Главное обвинение – 58 10-11 – индивидуальные разговорчики и групповая связь – организация – еврейская националистическая организация.
Разговоры о судьбах культуры, о закрытых школах. Когда освободили западную Белоруссию – много молодежи. Письмо – хорошо бы возобновил работу закрытый еврейский сектор института литературы Академии наук БССР. Поэт Каменецкий,[3] его идеи, придумал – написать такое письмо в президиум Академии наук. Я подписал вдвоем с ним. (Каменецкого арестовали после войны).
[1] Советская и белорусская поэтесса.
[2] Еврейский поэт, драматург. Писал на идише.
[3] Еврейский поэт, переводчик. Писал на идише.

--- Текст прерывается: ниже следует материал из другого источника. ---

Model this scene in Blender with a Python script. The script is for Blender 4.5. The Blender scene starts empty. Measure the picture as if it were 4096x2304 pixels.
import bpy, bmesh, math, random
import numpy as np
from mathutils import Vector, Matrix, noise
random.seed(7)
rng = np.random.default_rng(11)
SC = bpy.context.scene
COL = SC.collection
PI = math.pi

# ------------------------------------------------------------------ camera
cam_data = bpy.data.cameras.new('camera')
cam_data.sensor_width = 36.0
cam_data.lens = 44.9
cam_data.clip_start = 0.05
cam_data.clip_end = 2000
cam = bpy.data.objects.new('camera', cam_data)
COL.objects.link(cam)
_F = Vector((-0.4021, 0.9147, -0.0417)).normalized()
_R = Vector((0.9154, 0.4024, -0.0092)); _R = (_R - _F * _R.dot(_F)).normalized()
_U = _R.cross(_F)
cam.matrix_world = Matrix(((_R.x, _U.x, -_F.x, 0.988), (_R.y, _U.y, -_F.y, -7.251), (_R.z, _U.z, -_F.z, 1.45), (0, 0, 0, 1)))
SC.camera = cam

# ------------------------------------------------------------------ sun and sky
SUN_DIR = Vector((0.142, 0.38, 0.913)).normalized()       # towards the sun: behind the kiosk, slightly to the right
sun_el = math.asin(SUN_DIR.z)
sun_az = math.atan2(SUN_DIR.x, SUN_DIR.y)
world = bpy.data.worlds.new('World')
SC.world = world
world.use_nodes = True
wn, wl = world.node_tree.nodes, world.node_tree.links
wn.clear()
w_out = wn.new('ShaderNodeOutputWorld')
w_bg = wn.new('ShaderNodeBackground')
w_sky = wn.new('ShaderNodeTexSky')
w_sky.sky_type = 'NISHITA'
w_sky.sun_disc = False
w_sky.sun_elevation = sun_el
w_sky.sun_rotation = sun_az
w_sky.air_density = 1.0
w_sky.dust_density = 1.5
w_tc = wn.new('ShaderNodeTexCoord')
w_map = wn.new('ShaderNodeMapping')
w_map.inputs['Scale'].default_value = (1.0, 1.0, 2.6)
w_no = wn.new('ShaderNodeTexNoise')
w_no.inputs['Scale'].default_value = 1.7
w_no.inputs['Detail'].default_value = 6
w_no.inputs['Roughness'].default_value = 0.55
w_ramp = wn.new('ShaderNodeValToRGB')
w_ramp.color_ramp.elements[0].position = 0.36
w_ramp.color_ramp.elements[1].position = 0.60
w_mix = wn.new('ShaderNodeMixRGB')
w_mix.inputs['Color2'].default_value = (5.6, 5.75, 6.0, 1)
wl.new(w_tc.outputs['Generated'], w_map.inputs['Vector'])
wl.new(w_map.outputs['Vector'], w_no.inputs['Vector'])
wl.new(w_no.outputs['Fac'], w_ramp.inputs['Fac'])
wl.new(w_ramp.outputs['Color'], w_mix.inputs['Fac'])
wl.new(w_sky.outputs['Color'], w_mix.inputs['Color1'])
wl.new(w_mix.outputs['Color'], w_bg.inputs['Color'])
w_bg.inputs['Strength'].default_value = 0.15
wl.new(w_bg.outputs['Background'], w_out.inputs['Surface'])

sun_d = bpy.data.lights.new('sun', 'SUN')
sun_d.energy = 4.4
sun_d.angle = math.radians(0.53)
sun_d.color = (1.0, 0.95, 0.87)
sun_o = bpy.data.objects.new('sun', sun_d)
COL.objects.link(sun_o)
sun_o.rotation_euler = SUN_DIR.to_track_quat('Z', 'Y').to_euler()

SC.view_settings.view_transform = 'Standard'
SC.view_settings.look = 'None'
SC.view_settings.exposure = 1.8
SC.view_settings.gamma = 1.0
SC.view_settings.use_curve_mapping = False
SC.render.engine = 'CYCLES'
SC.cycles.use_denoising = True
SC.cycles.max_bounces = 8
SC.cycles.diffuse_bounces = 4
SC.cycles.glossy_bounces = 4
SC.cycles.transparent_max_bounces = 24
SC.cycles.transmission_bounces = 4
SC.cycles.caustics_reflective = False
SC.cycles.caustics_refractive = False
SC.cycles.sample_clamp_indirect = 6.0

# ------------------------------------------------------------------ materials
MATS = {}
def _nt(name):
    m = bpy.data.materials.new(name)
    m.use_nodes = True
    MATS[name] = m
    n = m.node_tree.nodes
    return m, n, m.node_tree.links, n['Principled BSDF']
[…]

Тюрьма, назаваная в народе "американка", которая начиная с 20-х годов прошлого века использовалась сначала ЧК, затем НКВД и до настоящего времени КГБ Беларуси.
Источник: https://www.svaboda.org
После меня арестовали Зелика Аксельрода, поэта, брата художника Меера Аксельрода, и прозаика Элю Кагана – молодого, 27 лет. Не успели до войны взять остальных намеченных. Пыток не было. Я потерял себя, был деморализован. Признавал, что была такая еврейская организация. Следователь – избитое оспой лицо, маленький. Язвенник, русский. В минуты отдыха:
– Слушай, а сколько собак у Пришвина.
– Не знаю.
Стал называть собак Пришвина (по его произведениям).
Или такое:
– Что сказал Горький о человеке.
– Горький сказал, что человек звучит гордо.
– Хуя. Горький сказал: “Если человек не сдается, то человека уничтожают”.
Я хотел одного – чтобы отпустил спать. Допрашивали ночью. Страшно хотелось жить.
В одну из ночей – забирают, везут в другую тюрьму. Уже – на следствие, на ул. Володарского – где ждут приговора. Тюрьма заполнена – гудит от голосов. Тут и “указники” (опоздание, прогул) и преступники.